Can you transcribe the data exactly? Leave the pictures out.

________________________

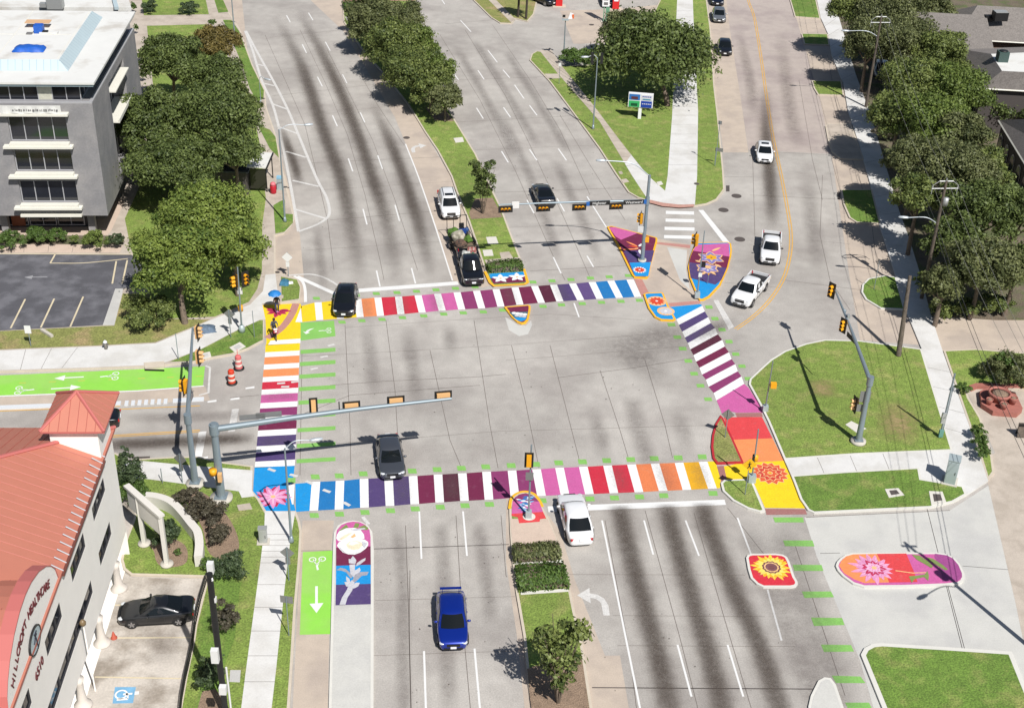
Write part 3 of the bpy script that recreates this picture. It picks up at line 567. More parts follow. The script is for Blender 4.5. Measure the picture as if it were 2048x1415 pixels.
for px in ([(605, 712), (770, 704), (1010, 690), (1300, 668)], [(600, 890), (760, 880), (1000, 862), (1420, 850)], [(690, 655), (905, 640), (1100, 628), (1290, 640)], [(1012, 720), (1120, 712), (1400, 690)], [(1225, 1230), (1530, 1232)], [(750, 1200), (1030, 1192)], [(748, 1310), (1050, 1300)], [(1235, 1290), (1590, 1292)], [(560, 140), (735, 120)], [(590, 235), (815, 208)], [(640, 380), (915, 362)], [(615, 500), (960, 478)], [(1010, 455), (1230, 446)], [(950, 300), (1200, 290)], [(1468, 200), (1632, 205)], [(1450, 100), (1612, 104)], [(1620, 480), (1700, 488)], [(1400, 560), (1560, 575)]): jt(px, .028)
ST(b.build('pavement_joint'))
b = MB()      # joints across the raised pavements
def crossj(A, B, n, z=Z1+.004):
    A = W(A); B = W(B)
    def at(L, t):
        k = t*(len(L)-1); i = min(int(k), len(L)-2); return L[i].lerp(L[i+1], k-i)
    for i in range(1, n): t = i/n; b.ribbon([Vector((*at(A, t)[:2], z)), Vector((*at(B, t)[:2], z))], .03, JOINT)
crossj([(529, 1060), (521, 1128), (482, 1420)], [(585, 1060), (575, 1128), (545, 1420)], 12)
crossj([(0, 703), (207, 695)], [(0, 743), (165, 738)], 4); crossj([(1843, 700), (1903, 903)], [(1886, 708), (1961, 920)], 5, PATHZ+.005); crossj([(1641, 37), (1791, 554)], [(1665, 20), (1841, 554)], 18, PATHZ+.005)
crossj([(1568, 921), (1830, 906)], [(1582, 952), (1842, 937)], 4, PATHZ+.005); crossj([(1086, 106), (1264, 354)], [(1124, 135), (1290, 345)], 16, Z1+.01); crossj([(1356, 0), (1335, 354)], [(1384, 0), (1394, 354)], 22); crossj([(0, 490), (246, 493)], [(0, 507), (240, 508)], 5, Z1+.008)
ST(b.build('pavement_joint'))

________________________

-- COMPLETED TASK --
Write part 3 of the bpy script that recreates this picture. It picks up at line 567. More parts follow. The script is for Blender 4.5. Measure the picture as if it were 2048x1415 pixels.
for px in ([(605, 712), (770, 704), (1010, 690), (1300, 668)], [(600, 890), (760, 880), (1000, 862), (1420, 850)], [(690, 655), (905, 640), (1100, 628), (1290, 640)], [(1012, 720), (1120, 712), (1400, 690)], [(1225, 1230), (1530, 1232)], [(750, 1200), (1030, 1192)], [(748, 1310), (1050, 1300)], [(1235, 1290), (1590, 1292)], [(560, 140), (735, 120)], [(590, 235), (815, 208)], [(640, 380), (915, 362)], [(615, 500), (960, 478)], [(1010, 455), (1230, 446)], [(950, 300), (1200, 290)], [(1468, 200), (1632, 205)], [(1450, 100), (1612, 104)], [(1620, 480), (1700, 488)], [(1400, 560), (1560, 575)]): jt(px, .028)
ST(b.build('pavement_joint'))
b = MB()      # joints across the raised pavements
def crossj(A, B, n, z=Z1+.004):
    A = W(A); B = W(B)
    def at(L, t):
        k = t*(len(L)-1); i = min(int(k), len(L)-2); return L[i].lerp(L[i+1], k-i)
    for i in range(1, n): t = i/n; b.ribbon([Vector((*at(A, t)[:2], z)), Vector((*at(B, t)[:2], z))], .03, JOINT)
crossj([(529, 1060), (521, 1128), (482, 1420)], [(585, 1060), (575, 1128), (545, 1420)], 12)
crossj([(0, 703), (207, 695)], [(0, 743), (165, 738)], 4); crossj([(1843, 700), (1903, 903)], [(1886, 708), (1961, 920)], 5, PATHZ+.005); crossj([(1641, 37), (1791, 554)], [(1665, 20), (1841, 554)], 18, PATHZ+.005)
crossj([(1568, 921), (1830, 906)], [(1582, 952), (1842, 937)], 4, PATHZ+.005); crossj([(1086, 106), (1264, 354)], [(1124, 135), (1290, 345)], 16, Z1+.01); crossj([(1356, 0), (1335, 354)], [(1384, 0), (1394, 354)], 22); crossj([(0, 490), (246, 493)], [(0, 507), (240, 508)], 5, Z1+.008)
ST(b.build('pavement_joint'))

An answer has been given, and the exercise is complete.